President Obama might not care very much about kids killed in drone strikes or storm-wrecked climate change refugees, but recently, he’s been vehemently reminding us that he cares a whole lot about American women. Last Tuesday, Obama signed a pair of executive orders aimed at addressing the gap in pay between male and female workers. The orders force federal contractors to reveal how much their employees make by race and sex, as well as preventing retaliation against employees who discuss or otherwise reveal their salaries. In the wake of these signatures, along with his push for the Paycheck Fairness Act (which the House of Representatives saw fit to block) the president is taking heat from the other side of the aisle for trying to politicize the issue of gender equality and suck up to his female Democratic base as the 2014 elections draw near.
They’re right, of course; that’s exactly what Obama is doing. However, the reality of the president’s election politics cannot and should not cancel out the achievement of even the smallest step toward correcting one of the world’s most entrenched and institutionalized forms of injustice.
Obama’s stand on gender equality has never come as a surprise to anyone. He campaigned on equal pay for women in 2008; the Lilly Ledbetter Fair Pay Act of 2009 was the first bill he signed into law as president. Following Obama’s victory over challenger Mitt Romney in 2012, turnout of female Democratic voters was one of the major factors credited in the president’s emphatic reelection. Given this last fact, in particular, it only makes sense that Obama would go to great lengths to ensure that women continue to believe in the Democratic brand, and the best way to do that is for the Democrats to green-light policies that help women. An elected representative acting in the best interests of the people who elected him? In theory, that’s democracy.
Of course, conservatives are shocked – shocked! – that Obama would be so cynical as to use female voters for his party’s electoral ends. To hear the Republican pundit pantheon bellow in righteous indignation about publicity stunts and misdirection, you’d think they were completely unfamiliar with the process of American politics.
“This has nothing to do with actually improving the situation of women in the workplace,” said Republican senator Ted Cruz. “This has everything to do with a political showboat for the Democrats and paying off the trial lawyers, who are among the biggest donors to the Democratic Party. And they’re using women to hide what they’re really trying to do.” In other news, the pot has officially accused the kettle of being black.
Meanwhile, Fox News’ Andrea Tantalos said, “The president’s just hoping that the 30,000 foot message that people will take home will be ‘alright, Republicans are against equal pay for women and President Obama is for it.’” Considering the fact that the Paycheck Fairness Act – which would have forced employers to account for and explain disparities in pay between men and women – failed to pass the House of Representatives because no Republican would vote for it, it seems conservatives are doing quite well at sending that message themselves.

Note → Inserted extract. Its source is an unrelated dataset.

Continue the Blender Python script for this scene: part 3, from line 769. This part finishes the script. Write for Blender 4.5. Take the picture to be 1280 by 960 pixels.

If you’ve been paying attention, you might have realized that this entire debate sounds slightly odd. Obama is getting heat because he signed executive orders…that allow women to find out how much they are being paid compared to men, and to talk about it? The House of Representatives doesn’t include a single Republican who thinks companies should have to at least explain why they are paying their female employees less than the males? Why are we still having a serious debate about this in the year 2014?
The truth is unfortunate, but it must be recognized. This country does not have a political system in which it is possible to fix a problem that almost everyone acknowledges. Do a majority of Americans really believe women deserve less pay than men? Even in this morally bankrupt culture, that can’t possibly be the case. We should be able to speak with a single voice, as the people of a supposedly advanced society, and end discrimination against women, both in the workplace and elsewhere. Instead, we have governments and bureaucracies, lobbyists and propagandists, and the status quo marches merrily along.